Aber da würde man wohl verleugnen, wie verlogen unsere Gesellschaft nach wie vor ist und dass die alten Stereotype und Machtverhältnisse immer noch weiterwirken, trotz #metoo und aller Emanzipation: Frauen haben keine Chance, ein gleichberechtigtes Leben zu leben, wenn sich die Kerle mit den dicken Hosen und Portemonnaies nicht endlich emanzipieren. Wobei ich wieder bei den oben skizzierten Bildern aus Film und Fernsehen bin: Es ist das anschmiegsame Weibchen, das dort promotet wird, die (blonde) Schöne, die alles tut, um dem Affenmännchen zu gefallen.
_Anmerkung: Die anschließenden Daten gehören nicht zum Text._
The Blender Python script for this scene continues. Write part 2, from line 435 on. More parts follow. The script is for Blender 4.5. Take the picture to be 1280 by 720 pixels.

Deswegen kann man Tim am Ende eigentlich nicht wirklich böse sein, weil er in seinem Fall ehrlich ist – und auch ehrlich leidet, als Marianne sich tagelang nicht meldet. Das stürzt jeden Mann in tiefste Verzweiflung, der sich wirklich verliebt hat. Erst recht, wenn er weiß, dass solche Frauen wie Marianne selten sind. Und noch viel seltener ausgerechnet dort, wo man nach ihnen sucht.
In gewisser Weise ist es also eine Liebesnovelle, die diesmal nicht – wie man das von Flaubert oder Maupassant kennt – tragisch scheitert. Und die auch nicht so ausgeht wie in Balzacs sarkastischen Analysen des Ehelebens. Die beiden bekommen ihre Chance, die Studie geht optimistisch aus. Ob sie es danach auch noch schaffen, wissen wir nicht. Da gilt auch in diesem Fall das Resümee aus Kurt Tucholskys Gedicht „Danach“: „Und darum wird beim happy end / im Film jewöhnlich abjeblendt.“
Und nicht nur im Film.
Andreas M. Bräu Kavalier, Einbuch Buch- und Literaturverlag, Leipzig 2020, 14,40 Euro.